(TASK DETAILS): Set down exactly, please, each line from the one containing "Continue the Blender" through the one containing "blades on the", both lines included, and no other line.
-- Begin --
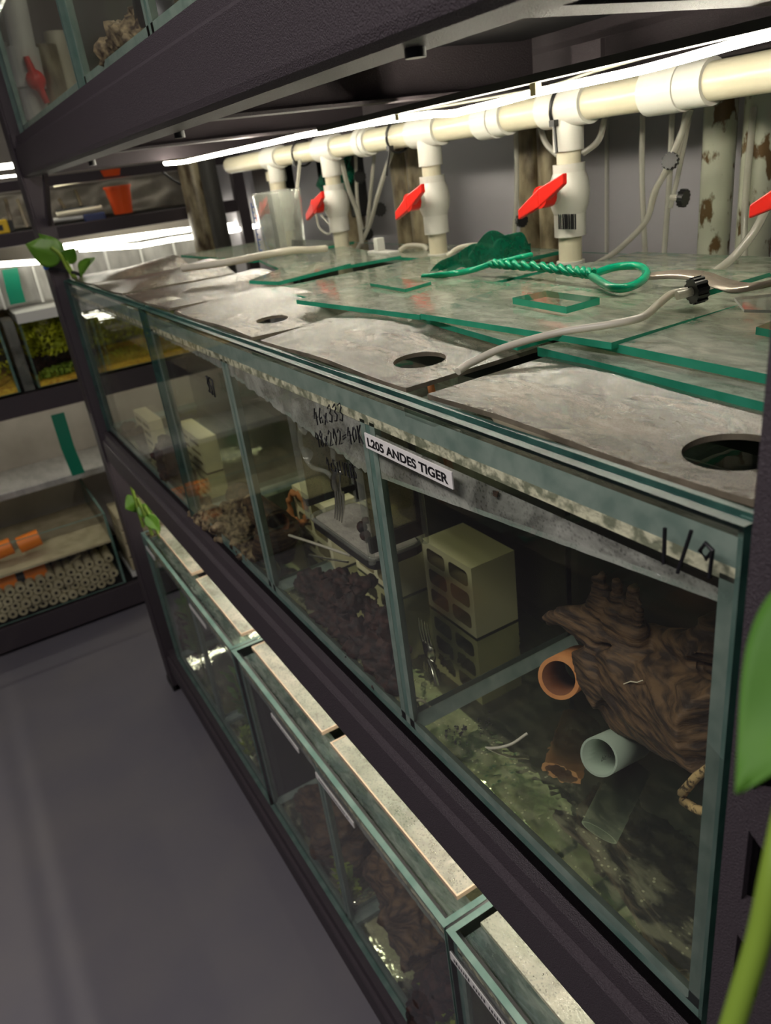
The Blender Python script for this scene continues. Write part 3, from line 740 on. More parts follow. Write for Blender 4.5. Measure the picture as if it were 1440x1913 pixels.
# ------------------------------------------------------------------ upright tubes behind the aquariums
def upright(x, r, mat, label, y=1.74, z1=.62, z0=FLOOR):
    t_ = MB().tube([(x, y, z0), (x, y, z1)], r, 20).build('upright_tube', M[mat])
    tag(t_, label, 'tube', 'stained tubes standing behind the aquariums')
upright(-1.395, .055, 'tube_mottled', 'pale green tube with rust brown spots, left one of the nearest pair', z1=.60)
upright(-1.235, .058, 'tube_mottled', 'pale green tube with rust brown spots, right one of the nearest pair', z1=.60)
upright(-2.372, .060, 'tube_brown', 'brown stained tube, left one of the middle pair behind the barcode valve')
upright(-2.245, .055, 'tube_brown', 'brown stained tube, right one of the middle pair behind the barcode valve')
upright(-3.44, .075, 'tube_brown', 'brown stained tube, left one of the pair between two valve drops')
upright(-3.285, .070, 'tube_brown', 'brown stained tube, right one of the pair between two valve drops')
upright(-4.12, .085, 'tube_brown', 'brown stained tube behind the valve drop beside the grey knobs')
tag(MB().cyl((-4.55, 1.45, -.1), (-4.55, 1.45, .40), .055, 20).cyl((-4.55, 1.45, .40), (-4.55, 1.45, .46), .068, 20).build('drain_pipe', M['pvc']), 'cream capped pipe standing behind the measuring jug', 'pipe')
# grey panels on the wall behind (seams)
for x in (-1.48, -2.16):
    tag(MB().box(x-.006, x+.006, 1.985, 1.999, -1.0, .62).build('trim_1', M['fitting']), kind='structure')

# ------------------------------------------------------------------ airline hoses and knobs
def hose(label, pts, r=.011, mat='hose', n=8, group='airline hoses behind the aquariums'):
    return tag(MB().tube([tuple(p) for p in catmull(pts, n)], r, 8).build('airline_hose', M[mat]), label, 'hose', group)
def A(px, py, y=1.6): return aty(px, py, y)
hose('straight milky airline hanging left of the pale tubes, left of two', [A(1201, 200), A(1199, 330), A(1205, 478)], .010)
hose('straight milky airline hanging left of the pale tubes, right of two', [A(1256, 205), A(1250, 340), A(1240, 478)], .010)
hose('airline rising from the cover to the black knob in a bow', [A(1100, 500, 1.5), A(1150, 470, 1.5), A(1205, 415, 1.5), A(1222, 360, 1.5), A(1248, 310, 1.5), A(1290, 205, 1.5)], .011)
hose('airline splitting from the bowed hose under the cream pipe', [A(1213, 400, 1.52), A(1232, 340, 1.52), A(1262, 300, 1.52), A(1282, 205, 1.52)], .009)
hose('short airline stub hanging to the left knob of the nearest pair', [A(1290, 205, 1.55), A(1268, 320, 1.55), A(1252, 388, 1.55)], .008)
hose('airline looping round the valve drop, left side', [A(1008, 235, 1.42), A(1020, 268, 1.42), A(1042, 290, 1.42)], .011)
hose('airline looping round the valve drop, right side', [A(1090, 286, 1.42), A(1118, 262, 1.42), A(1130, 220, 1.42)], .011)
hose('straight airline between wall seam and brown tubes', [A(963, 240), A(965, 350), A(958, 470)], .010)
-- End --
-- Begin --
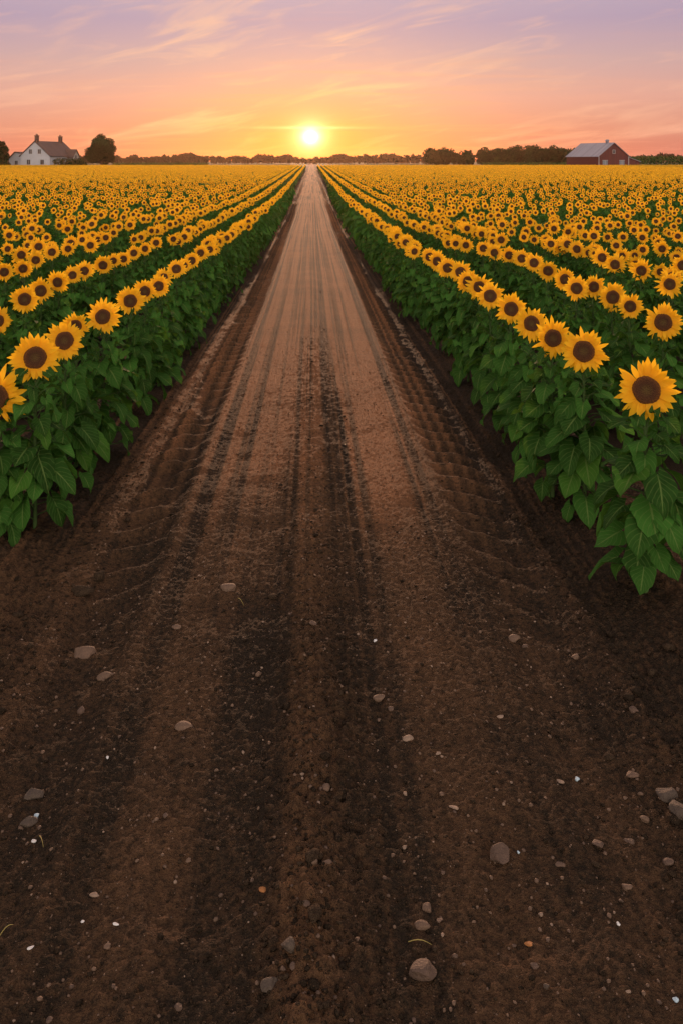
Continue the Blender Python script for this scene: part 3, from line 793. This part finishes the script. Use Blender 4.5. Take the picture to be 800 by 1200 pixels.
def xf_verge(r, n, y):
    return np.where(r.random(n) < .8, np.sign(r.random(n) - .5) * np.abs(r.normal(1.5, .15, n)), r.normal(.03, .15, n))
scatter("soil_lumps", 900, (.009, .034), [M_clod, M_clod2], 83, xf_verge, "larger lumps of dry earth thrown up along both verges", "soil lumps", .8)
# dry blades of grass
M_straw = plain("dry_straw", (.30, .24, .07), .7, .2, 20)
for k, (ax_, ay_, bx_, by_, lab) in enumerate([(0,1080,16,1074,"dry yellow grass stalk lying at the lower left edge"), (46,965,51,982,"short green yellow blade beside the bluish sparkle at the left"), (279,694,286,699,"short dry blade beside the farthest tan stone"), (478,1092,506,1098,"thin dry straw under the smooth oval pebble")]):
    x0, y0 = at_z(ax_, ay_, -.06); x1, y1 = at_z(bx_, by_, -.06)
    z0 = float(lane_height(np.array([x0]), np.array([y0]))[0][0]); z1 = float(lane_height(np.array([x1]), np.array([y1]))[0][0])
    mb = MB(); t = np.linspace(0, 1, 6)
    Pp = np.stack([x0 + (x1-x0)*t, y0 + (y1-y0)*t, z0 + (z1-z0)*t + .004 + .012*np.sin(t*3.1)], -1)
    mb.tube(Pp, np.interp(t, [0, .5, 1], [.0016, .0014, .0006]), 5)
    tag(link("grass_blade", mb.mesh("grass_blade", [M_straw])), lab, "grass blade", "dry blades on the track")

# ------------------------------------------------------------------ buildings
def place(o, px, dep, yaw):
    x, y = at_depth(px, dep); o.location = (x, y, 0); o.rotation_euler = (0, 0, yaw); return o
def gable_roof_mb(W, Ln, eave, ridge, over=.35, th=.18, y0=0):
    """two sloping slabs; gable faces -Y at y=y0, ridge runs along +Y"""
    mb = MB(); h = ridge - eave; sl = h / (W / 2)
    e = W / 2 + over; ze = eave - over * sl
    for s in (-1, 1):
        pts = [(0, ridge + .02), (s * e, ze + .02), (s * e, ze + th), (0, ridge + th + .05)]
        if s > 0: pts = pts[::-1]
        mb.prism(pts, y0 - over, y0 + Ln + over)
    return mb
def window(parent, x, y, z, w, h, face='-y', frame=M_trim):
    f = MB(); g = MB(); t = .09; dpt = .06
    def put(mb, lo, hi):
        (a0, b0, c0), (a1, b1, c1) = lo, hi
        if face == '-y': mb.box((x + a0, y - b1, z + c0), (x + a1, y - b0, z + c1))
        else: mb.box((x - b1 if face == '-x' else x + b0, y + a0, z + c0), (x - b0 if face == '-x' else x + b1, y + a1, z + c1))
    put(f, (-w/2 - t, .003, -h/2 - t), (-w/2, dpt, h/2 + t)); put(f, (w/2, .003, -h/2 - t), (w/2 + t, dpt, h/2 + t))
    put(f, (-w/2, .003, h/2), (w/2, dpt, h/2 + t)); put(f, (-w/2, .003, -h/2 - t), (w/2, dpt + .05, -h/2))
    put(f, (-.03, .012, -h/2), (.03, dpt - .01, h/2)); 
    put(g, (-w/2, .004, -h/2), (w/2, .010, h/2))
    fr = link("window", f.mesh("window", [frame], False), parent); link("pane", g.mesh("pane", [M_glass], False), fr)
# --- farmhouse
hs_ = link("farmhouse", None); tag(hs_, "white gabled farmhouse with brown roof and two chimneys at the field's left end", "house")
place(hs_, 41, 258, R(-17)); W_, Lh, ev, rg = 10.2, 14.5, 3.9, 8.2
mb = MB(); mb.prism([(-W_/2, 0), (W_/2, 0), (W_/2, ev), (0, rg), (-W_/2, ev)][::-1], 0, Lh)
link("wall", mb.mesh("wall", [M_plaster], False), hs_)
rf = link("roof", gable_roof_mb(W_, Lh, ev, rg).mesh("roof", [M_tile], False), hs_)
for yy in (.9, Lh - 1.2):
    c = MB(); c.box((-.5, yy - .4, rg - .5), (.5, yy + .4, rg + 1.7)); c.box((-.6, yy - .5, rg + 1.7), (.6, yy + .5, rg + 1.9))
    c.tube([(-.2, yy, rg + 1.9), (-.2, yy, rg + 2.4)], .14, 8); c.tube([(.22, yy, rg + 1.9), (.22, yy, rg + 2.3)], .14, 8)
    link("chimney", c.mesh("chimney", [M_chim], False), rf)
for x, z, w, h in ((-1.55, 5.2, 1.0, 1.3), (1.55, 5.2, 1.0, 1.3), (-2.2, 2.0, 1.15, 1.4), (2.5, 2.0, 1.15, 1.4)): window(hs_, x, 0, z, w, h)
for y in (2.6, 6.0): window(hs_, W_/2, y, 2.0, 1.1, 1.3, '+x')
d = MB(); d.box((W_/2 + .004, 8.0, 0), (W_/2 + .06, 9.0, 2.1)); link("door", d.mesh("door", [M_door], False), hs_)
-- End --
(OUTPUT):
Continue the Blender Python script for this scene: part 3, from line 793. This part finishes the script. Use Blender 4.5. Take the picture to be 800 by 1200 pixels.
def xf_verge(r, n, y):
    return np.where(r.random(n) < .8, np.sign(r.random(n) - .5) * np.abs(r.normal(1.5, .15, n)), r.normal(.03, .15, n))
scatter("soil_lumps", 900, (.009, .034), [M_clod, M_clod2], 83, xf_verge, "larger lumps of dry earth thrown up along both verges", "soil lumps", .8)
# dry blades of grass
M_straw = plain("dry_straw", (.30, .24, .07), .7, .2, 20)
for k, (ax_, ay_, bx_, by_, lab) in enumerate([(0,1080,16,1074,"dry yellow grass stalk lying at the lower left edge"), (46,965,51,982,"short green yellow blade beside the bluish sparkle at the left"), (279,694,286,699,"short dry blade beside the farthest tan stone"), (478,1092,506,1098,"thin dry straw under the smooth oval pebble")]):
    x0, y0 = at_z(ax_, ay_, -.06); x1, y1 = at_z(bx_, by_, -.06)
    z0 = float(lane_height(np.array([x0]), np.array([y0]))[0][0]); z1 = float(lane_height(np.array([x1]), np.array([y1]))[0][0])
    mb = MB(); t = np.linspace(0, 1, 6)
    Pp = np.stack([x0 + (x1-x0)*t, y0 + (y1-y0)*t, z0 + (z1-z0)*t + .004 + .012*np.sin(t*3.1)], -1)
    mb.tube(Pp, np.interp(t, [0, .5, 1], [.0016, .0014, .0006]), 5)
    tag(link("grass_blade", mb.mesh("grass_blade", [M_straw])), lab, "grass blade", "dry blades on the track")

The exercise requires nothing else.